例えば「Success1」は「打ち上げ準備の完了」、「Success2」は「打ち上げ及び分離の完了」、「Success3」は「安定した航行状態の確立」、「Success4」は「初回軌道制御マヌーバーの完了」といった感じです。「マヌーバー」と、また聞き慣れないワードが出てきましたが「推進システムなどのアクチュエーターを制御し、航空機・宇宙機の姿勢・位置を変えること」だそうです。日本語でも意味がわからない単語を自由に操って英語で話せるのがすごいです。そして「Success8」は「月周回軌道上でのすべての軌道制御マヌーバーの完了」、まだ未到達の「Success9」は「月面着陸の完了」、「Success10」は「月面着陸後の安定状態の確立」になります。重要な局面は「Success3」の「Establishment of a Steady Operation State」や「Success7」の「Reaching the lunar gravitational field」(月の重力領域に入る)だったと語る氏家氏。「月面着陸はゼロサムゲームではない。それぞれのステップで私たちは多くのことを学ぶことができます」と、ポジティブな見解を語っていました。宇宙ベンチャーは英語力マストです。山崎直子宇宙飛行士も英語で「あきらめないスピリットを誇りに思います」などとメッセージを語っていました。
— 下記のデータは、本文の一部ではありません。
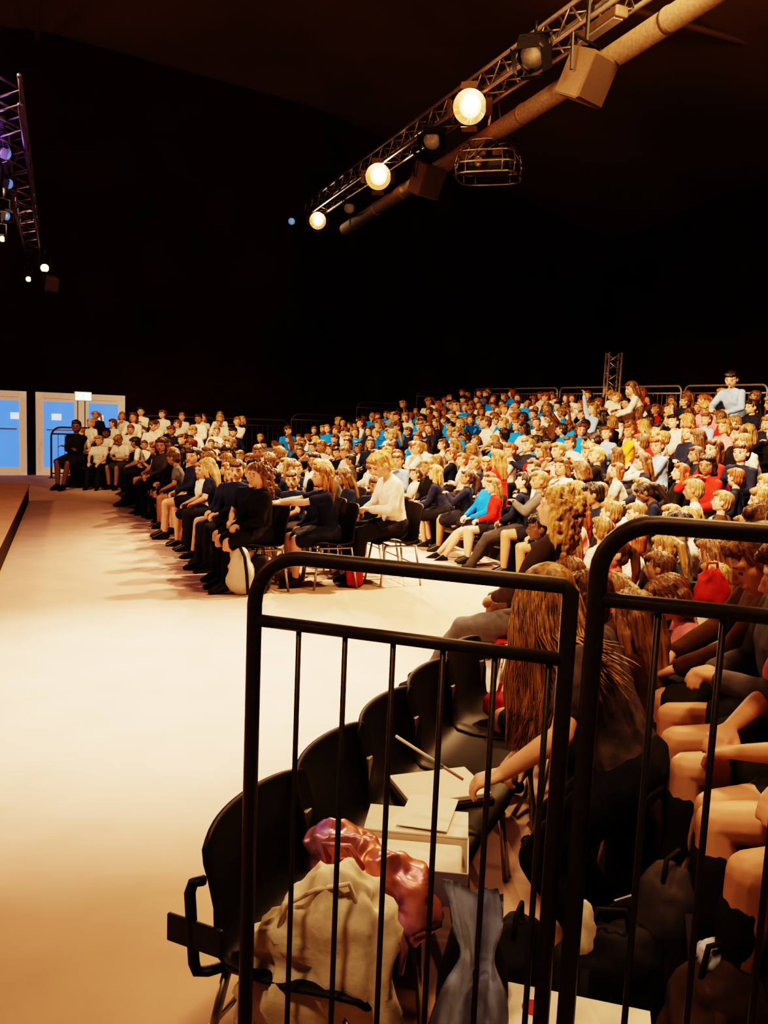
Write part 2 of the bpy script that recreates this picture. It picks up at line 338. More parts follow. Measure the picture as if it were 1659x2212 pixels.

月面までの距離を示す数値が0.6、0.5、0.2とカウントされ、ついに到着。レゴリス(月の砂)の土ぼこりの中、ランダーが着陸するイメージ映像が流れました。管制室で見守るクルーたち。CGでは着陸成功していましたが実際にはランダーとの通信が途切れたままのようです。
「もう少々お待ちください」「まだ確認作業が続いております」「クルーは調査しております」祈るような気持ちで動画を見つめていましたが、10分、20分経っても月面着陸の一報は届きません。
最後、CEOが「通信を失ってしまいました。推定では月面着陸完了できてないようです」と、報告。テンションが低いながら「たくさんのことをミッション1で達成したことを誇りに思います」と、ポジティブにランディングしていたのがさすがでした。「私たちは絶対にあきらめません!」という締めの言葉が力強いです。残念ですがマイルストーン的には80%の達成率です。
結局、ランダーは燃料不足で、急激に降下してしまい月面に衝突した、と考えられているようです。在りし日のランダーが、月面ごしの青い地球の写真を撮って送ってくれたのが、今見ると切ないです。
月面着陸が、最後の最後までこんなに油断できないとは。アポロ計画に関わった研究所によるシステムを使用していたそうですが、アポロ計画から半世紀、コンピューターや技術が発展しても、成功率は低いようです。もしかしてアポロ計画って……という疑念が浮上しましたが、直後にSNSを見ると同じように感じた人が散見されました。アポロ計画捏造説のさらにナナメ上を行く、「月はそもそもホログラムなので存在しない」説まで。私は、「月の裏側で住人に打ち落とされた」説を提唱したいです。
英語を難なく身に付けている宇宙ベンチャーの社員やクルーたちは、月面に行ってもし月の住人がいたとしても、言語能力とコミュ力の高さで友好的な関係を築けることでしょう……。これからも安全な地球から応援して参ります。